Chaturbate performers who use Lovense tip integration report that the device noise during high-intensity tip activations is part of the show experience for viewers, the mild sound of the motor at peak is audible on camera and contextually appropriate rather than a problem to hide.
Partner and Social Settings
For use in social or partner settings, restaurants, the cinema, at a party, the Lush’s noise profile is suited to this use. At low intensity, it is not audible over normal ambient noise. At mid-to-high intensity, it may be faintly audible to a person in direct physical contact (sitting very close, an arm around the waist), but not to general bystanders.
The remote control capability via the Lovense Remote app means a partner can control intensity from their phone without any physical signal between them and the wearer, no remote control device to notice, no wired connection. From an external observer’s perspective, nothing visible indicates the device is in use.
Common Noise Concerns and Answers
”I can hear it through my jeans, is that normal?”
At maximum intensity with no undergarment layer between the device and heavy denim, some sound is transmitted through fabric. Adding an underwear layer, or reducing the intensity slightly, will typically eliminate this. The denim itself can vibrate sympathetically at certain motor frequencies, lighter fabrics muffle more effectively.
”My older Lush seems louder than it used to be”
Motor bushings and internal cushioning can settle or wear slightly over years of use, potentially changing vibration transmission. A Lush that sounds notably louder than when new may have minor internal wear. This doesn’t necessarily affect performance, but it can affect discretion. Compare against a new device if possible to assess whether the change is significant.

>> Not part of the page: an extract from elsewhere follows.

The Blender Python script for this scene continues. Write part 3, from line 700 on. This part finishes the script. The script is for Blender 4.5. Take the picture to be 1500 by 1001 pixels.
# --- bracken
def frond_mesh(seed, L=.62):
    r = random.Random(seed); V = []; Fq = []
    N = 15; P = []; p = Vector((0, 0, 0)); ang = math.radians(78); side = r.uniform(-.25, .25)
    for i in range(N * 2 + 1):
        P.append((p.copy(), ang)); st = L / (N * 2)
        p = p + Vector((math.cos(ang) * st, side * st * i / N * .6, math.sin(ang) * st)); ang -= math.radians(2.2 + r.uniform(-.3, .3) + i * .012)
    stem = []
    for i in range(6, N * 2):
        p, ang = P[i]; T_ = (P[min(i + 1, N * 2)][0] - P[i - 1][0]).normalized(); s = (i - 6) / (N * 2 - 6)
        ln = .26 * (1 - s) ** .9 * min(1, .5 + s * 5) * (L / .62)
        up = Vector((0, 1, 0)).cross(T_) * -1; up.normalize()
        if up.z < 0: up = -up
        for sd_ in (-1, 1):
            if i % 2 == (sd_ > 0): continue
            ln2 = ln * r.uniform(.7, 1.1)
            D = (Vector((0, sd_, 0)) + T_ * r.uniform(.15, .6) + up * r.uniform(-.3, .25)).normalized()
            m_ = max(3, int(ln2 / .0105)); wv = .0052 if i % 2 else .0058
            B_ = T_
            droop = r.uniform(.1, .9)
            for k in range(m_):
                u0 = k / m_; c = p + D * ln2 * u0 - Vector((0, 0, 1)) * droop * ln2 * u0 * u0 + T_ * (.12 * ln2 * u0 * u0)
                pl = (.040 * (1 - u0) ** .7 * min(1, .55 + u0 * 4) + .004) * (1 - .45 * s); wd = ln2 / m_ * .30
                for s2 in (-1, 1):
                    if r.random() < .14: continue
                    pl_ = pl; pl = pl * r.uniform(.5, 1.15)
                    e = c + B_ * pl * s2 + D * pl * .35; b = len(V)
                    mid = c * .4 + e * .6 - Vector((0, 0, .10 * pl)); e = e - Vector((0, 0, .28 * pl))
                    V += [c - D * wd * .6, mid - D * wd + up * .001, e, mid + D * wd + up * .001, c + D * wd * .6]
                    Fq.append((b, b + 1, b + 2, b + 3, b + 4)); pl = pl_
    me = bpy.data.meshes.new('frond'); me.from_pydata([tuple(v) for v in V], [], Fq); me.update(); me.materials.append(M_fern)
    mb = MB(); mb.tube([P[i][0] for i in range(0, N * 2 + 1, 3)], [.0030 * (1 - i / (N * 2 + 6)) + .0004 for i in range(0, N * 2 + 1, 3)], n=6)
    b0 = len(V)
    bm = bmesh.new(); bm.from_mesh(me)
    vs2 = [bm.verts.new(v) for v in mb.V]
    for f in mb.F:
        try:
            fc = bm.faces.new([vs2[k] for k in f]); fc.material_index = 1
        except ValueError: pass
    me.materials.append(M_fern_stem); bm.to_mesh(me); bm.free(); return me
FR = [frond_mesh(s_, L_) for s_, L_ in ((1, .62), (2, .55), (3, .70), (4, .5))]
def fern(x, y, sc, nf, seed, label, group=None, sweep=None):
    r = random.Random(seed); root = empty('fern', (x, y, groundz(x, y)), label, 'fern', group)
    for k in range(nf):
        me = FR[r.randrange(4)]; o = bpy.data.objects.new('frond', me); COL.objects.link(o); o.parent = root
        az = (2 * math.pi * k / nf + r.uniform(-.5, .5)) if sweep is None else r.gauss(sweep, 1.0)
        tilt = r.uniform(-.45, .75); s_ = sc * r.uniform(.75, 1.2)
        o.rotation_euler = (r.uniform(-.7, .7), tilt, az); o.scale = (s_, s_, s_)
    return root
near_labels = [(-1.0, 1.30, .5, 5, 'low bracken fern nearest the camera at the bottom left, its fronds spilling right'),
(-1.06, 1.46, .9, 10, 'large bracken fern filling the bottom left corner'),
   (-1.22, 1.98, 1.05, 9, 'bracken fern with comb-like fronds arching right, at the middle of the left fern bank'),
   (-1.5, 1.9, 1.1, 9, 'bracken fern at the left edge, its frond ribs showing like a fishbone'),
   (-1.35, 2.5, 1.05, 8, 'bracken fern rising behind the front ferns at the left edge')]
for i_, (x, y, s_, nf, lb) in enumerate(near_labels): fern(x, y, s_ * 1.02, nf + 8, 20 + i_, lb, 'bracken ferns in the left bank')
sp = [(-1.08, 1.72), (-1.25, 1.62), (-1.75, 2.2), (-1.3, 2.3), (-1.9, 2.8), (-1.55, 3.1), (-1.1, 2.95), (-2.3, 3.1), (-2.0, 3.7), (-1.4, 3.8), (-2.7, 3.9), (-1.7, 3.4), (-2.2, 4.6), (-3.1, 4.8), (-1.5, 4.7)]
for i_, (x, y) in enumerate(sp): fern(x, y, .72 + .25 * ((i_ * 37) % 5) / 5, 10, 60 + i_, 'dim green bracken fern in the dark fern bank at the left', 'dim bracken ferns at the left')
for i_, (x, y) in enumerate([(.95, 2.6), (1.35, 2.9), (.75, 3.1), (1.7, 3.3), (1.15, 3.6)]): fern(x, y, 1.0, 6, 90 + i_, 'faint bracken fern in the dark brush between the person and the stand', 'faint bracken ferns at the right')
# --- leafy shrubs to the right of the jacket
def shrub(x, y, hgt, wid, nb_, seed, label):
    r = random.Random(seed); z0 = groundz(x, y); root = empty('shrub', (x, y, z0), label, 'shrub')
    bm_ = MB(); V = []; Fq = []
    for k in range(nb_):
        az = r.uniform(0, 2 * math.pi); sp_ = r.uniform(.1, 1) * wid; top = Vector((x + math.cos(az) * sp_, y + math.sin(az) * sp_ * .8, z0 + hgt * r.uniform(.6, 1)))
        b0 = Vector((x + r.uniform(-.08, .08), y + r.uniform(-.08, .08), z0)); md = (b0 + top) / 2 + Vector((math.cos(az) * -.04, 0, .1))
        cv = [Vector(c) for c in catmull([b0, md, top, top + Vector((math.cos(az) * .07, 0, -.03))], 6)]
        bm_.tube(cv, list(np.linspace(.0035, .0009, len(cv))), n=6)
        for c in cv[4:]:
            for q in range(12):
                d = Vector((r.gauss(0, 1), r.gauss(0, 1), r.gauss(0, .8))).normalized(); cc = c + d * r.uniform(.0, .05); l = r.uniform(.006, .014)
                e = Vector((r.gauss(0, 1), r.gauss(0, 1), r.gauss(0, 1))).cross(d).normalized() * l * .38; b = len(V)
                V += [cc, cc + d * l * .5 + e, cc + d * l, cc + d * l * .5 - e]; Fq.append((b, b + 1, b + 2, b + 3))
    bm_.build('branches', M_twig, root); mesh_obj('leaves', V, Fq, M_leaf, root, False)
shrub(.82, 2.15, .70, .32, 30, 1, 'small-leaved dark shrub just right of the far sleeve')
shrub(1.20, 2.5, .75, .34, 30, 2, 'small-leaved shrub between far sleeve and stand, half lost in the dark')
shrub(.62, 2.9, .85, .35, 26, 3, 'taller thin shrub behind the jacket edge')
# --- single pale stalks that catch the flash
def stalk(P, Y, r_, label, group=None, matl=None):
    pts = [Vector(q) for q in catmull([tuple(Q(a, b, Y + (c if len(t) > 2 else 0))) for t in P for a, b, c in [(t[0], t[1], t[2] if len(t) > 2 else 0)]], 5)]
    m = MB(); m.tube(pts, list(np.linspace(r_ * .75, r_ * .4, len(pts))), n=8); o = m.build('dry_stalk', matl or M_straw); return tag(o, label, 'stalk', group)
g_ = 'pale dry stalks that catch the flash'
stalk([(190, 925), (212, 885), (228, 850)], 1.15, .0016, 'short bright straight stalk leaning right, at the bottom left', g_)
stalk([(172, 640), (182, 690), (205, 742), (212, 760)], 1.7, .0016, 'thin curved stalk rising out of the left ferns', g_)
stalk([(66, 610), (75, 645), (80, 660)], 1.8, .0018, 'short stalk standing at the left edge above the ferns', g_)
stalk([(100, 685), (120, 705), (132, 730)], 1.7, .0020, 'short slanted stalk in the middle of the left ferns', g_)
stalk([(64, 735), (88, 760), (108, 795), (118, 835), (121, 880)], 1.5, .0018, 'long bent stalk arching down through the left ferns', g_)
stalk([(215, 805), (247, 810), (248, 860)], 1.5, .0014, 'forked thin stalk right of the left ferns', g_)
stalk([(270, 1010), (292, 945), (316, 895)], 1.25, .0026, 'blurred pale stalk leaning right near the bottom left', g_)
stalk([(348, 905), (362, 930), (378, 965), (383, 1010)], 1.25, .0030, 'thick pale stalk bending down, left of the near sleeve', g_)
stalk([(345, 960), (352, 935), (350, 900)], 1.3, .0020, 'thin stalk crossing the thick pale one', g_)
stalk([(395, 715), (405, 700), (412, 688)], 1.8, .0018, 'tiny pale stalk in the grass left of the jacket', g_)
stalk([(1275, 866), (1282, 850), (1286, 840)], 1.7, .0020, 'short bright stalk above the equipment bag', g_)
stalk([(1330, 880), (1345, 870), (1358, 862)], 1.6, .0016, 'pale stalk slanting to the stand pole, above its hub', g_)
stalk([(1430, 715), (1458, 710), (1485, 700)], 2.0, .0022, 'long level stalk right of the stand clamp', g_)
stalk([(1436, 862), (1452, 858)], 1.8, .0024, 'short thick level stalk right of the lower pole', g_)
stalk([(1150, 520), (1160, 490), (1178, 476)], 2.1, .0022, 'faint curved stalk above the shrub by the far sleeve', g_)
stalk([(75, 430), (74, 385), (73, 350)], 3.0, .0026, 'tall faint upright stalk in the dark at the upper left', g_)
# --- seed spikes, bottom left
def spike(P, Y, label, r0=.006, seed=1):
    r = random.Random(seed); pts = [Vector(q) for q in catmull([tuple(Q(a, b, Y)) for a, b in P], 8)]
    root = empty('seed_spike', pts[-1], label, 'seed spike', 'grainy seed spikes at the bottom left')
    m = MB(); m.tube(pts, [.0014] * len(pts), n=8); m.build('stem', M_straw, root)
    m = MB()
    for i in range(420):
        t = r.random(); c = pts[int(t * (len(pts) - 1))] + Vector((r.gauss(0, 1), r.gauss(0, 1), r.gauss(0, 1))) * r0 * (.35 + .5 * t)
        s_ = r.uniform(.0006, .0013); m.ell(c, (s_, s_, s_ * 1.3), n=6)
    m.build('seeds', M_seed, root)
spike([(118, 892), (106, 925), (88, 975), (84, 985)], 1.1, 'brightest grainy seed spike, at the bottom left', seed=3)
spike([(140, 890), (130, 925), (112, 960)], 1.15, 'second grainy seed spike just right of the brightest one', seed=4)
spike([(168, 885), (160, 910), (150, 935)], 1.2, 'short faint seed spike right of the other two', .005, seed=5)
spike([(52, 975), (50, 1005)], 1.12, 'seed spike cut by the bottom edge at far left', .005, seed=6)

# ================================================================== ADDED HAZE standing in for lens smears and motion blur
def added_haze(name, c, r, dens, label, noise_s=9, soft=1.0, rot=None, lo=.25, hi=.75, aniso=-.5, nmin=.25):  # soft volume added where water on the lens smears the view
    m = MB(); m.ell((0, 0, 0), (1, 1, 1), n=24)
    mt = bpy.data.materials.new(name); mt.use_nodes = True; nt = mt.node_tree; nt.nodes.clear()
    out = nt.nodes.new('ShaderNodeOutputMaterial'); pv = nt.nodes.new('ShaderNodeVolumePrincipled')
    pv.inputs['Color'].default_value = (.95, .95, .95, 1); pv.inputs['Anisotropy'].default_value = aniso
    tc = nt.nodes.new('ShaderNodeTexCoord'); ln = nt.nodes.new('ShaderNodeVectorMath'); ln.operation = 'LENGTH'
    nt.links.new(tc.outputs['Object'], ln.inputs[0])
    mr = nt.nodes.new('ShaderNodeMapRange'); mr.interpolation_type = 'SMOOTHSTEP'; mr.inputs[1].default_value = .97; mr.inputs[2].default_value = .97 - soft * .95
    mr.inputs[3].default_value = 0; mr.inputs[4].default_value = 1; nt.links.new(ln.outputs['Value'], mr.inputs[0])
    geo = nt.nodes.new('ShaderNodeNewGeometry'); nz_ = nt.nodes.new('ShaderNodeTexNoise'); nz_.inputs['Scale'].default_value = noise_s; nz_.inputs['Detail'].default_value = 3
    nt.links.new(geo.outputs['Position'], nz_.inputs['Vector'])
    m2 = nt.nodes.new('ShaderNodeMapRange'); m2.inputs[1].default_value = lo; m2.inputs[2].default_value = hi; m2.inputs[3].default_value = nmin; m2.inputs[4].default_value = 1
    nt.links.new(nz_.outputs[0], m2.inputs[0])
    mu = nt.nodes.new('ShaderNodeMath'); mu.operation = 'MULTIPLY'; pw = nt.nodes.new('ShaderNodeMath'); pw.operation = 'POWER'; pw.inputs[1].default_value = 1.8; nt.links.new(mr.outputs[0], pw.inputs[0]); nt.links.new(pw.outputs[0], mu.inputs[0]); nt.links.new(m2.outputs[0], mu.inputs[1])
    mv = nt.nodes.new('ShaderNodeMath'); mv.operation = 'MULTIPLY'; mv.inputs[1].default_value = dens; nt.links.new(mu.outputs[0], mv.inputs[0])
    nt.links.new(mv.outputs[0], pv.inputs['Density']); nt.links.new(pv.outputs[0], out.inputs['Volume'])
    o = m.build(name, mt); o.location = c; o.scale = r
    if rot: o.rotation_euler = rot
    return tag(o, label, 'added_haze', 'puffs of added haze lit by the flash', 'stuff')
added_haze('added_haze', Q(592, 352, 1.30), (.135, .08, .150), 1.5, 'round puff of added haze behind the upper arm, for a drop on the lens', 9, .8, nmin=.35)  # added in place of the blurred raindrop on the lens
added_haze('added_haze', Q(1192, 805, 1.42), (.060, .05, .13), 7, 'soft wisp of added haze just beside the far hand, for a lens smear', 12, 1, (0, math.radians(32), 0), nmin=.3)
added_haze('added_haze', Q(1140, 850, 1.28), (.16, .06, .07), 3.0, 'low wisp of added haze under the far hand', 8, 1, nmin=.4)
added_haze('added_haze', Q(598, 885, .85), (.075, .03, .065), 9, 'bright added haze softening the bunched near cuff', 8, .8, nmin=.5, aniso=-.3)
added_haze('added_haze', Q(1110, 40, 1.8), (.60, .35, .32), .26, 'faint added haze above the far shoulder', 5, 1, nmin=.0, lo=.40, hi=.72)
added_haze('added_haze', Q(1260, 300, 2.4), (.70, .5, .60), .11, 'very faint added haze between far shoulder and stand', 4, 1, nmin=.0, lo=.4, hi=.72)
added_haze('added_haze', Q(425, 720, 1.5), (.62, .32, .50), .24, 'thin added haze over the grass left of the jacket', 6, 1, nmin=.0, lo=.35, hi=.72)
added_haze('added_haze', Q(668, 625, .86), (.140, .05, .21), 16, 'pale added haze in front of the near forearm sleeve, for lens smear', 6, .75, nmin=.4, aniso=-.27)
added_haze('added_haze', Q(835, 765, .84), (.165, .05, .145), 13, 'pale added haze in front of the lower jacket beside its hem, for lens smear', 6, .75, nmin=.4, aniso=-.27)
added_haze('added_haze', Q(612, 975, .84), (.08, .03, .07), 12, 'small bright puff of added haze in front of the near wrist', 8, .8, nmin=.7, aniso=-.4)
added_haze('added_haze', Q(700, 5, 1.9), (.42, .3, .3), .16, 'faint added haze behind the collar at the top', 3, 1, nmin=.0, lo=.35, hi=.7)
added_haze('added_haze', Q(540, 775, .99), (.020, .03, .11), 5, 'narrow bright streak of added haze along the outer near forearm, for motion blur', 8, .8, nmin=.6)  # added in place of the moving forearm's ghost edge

”Does the tail make noise?”
The ABS plastic tail section of the Lush, the curved anchor piece that sits externally, doesn’t vibrate as intensely as the silicone bulb, because the motor is in the bulb end. In some use positions, the tail can come into contact with fabric or body tissue and transmit some vibration. Repositioning slightly usually resolves this.
Summary
The Lovense Lush is among the quietest wearable vibrators available, with motor noise in the 30–40 dB range at typical use settings, equivalent to a quiet room’s ambient noise. Clothing muffles the sound further, making it inaudible in any environment with normal background noise. Maximum intensity is louder but still below conversation volume. The silicone body design absorbs motor vibration effectively. For public wear, cam shows, or partner play, the Lush’s noise profile is well-suited to discreet use at the intensity levels most people use in social settings.